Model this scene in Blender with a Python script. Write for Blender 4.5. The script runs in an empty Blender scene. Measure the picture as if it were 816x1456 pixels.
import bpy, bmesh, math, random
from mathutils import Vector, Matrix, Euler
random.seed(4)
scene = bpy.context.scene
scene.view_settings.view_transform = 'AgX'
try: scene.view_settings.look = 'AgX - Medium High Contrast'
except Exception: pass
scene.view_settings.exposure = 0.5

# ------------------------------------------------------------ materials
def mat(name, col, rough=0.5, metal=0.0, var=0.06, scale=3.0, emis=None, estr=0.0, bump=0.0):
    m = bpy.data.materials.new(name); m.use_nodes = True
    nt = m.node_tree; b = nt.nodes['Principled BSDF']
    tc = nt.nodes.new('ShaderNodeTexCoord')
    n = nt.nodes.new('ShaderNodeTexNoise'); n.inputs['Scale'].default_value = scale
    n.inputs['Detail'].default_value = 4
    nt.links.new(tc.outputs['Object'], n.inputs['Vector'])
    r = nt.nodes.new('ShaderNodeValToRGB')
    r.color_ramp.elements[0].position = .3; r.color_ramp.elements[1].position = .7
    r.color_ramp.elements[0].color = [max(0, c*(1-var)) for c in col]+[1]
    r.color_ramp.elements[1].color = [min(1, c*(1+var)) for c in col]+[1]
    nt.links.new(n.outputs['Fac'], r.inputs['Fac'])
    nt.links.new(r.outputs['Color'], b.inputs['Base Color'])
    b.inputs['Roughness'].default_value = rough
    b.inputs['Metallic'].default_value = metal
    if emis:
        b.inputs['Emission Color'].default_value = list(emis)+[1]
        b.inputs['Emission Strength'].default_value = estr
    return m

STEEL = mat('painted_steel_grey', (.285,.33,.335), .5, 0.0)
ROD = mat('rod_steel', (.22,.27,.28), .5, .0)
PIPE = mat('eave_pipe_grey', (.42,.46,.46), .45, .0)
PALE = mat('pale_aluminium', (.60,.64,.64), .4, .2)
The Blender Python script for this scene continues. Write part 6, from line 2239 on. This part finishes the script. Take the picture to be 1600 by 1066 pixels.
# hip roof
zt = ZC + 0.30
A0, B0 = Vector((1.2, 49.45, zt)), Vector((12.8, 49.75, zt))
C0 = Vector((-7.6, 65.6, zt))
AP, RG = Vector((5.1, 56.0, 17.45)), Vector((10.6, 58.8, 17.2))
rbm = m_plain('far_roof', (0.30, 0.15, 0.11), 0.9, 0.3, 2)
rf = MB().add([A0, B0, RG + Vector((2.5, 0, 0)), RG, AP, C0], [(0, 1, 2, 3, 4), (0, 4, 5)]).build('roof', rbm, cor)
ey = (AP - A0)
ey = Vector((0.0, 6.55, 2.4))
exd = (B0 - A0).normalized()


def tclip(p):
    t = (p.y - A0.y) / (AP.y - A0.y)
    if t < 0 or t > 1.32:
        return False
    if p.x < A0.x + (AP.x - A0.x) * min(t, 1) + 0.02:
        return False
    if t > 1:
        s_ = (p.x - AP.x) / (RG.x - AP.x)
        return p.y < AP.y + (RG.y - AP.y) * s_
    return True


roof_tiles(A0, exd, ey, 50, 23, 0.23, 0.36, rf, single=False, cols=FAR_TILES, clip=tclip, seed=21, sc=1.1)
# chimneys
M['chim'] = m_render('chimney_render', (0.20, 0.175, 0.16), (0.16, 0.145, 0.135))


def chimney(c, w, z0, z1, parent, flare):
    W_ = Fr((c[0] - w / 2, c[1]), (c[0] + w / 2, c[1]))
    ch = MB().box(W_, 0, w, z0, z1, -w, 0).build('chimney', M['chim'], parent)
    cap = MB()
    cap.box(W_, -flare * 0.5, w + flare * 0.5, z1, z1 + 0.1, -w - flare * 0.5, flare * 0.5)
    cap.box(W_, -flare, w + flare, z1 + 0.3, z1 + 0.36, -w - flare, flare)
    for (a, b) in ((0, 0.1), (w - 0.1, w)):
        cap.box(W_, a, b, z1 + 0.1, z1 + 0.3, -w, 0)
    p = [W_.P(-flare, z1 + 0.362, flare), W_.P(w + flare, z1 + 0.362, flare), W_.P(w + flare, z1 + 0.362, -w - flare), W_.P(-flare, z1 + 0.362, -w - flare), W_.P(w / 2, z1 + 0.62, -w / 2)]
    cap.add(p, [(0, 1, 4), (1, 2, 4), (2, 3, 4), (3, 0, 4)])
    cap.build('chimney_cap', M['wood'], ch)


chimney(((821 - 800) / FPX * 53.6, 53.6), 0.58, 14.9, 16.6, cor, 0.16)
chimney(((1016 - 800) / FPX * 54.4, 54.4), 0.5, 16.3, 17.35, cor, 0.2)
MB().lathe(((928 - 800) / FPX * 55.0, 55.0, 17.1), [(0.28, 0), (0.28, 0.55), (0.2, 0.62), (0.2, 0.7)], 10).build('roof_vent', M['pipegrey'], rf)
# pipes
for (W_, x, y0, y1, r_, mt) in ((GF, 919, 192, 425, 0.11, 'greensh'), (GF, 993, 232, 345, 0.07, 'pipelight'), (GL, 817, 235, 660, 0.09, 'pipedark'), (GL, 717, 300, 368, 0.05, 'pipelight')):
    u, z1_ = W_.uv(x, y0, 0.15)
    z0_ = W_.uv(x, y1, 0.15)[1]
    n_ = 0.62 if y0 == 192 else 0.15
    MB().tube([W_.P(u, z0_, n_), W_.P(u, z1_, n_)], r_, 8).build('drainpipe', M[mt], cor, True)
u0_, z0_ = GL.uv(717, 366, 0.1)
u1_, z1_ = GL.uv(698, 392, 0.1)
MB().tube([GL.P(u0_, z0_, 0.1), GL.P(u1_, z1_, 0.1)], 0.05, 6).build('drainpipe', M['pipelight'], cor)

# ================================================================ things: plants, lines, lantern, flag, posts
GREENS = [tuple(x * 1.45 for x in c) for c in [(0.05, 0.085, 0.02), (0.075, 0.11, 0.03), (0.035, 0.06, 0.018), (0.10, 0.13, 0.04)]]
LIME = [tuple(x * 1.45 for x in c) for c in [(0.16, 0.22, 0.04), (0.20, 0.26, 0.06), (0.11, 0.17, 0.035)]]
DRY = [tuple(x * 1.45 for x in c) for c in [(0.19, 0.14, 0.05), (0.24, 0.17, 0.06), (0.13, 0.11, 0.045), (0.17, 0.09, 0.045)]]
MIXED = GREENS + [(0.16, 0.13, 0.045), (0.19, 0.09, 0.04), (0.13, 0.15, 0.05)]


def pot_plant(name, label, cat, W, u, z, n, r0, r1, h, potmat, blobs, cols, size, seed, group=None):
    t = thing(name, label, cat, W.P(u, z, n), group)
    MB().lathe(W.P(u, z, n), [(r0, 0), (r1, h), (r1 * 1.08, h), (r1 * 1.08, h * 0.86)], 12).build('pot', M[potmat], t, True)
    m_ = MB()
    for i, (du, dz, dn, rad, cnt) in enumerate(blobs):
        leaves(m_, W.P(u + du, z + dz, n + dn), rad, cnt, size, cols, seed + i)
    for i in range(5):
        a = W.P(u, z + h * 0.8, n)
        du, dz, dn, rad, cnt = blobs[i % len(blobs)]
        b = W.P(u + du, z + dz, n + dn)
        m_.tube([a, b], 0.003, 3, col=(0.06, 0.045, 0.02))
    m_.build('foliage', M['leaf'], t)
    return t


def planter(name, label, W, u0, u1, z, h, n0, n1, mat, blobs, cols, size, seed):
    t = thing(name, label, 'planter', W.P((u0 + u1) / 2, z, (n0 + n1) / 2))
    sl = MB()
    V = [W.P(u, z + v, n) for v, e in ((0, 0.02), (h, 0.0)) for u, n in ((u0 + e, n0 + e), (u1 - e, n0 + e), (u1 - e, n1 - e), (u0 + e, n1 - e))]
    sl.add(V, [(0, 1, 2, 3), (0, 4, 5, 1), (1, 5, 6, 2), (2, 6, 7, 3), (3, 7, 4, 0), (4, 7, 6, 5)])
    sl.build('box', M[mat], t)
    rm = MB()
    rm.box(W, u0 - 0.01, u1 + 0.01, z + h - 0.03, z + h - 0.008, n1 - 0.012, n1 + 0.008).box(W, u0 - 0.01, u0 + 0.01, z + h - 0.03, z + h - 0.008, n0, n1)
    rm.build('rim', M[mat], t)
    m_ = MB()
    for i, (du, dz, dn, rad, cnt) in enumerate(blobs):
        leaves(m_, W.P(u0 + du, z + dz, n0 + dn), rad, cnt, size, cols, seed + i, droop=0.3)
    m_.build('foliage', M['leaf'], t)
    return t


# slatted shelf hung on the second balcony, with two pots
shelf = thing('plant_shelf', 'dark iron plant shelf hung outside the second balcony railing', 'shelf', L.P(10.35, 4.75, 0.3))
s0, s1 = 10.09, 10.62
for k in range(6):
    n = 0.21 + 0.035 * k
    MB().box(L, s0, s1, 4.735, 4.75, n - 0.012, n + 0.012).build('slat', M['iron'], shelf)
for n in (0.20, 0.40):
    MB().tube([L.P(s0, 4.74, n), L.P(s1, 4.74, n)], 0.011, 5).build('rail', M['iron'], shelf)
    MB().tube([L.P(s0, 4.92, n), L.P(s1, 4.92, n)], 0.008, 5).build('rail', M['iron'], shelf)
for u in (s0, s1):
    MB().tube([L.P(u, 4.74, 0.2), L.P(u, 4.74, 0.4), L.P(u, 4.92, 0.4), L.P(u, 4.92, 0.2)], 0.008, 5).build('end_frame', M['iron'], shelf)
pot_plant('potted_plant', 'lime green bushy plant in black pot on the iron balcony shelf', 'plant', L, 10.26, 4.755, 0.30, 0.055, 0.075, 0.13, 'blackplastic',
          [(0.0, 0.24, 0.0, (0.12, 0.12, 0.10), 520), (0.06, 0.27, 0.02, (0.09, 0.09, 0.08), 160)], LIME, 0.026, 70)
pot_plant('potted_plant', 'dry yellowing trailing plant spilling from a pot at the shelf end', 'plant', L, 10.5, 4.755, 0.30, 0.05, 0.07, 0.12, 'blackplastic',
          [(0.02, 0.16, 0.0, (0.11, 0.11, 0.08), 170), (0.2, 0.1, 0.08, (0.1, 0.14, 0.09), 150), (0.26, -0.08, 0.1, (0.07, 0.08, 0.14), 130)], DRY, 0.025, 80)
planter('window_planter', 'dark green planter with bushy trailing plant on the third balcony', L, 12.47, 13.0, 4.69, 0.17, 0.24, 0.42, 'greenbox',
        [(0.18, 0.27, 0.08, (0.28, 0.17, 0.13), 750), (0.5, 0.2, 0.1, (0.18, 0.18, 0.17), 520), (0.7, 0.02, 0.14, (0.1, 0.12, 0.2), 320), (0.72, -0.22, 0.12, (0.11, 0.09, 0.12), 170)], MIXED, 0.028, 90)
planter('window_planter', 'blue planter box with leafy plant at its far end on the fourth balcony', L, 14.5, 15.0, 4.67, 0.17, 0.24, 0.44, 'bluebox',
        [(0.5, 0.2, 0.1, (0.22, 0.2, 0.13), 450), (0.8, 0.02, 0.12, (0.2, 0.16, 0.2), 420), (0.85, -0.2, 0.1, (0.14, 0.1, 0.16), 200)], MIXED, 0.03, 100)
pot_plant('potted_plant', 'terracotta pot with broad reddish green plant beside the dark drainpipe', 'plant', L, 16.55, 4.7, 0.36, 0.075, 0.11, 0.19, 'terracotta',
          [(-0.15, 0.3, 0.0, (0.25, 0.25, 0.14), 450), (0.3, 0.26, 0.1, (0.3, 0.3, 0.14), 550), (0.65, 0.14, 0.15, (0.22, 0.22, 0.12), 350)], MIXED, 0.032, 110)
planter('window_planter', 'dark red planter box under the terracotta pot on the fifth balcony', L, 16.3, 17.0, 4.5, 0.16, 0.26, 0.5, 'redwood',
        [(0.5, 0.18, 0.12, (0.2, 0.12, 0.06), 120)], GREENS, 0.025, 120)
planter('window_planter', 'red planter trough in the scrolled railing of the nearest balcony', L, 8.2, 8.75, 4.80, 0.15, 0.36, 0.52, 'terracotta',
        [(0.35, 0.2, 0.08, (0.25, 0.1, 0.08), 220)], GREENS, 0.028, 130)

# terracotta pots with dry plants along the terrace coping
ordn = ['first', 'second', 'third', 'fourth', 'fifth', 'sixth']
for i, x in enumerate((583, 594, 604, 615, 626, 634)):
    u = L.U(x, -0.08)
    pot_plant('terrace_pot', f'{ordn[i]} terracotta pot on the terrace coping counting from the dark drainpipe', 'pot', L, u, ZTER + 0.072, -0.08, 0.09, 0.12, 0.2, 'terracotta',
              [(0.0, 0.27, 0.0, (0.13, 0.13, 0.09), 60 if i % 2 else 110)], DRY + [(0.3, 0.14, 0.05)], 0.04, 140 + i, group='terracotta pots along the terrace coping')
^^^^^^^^
Look above for lines with the word "Blender" and copy them all.

Model this scene in Blender with a Python script. Write for Blender 4.5. The script runs in an empty Blender scene. Measure the picture as if it were 816x1456 pixels.
The Blender Python script for this scene continues. Write part 6, from line 2239 on. This part finishes the script. Take the picture to be 1600 by 1066 pixels.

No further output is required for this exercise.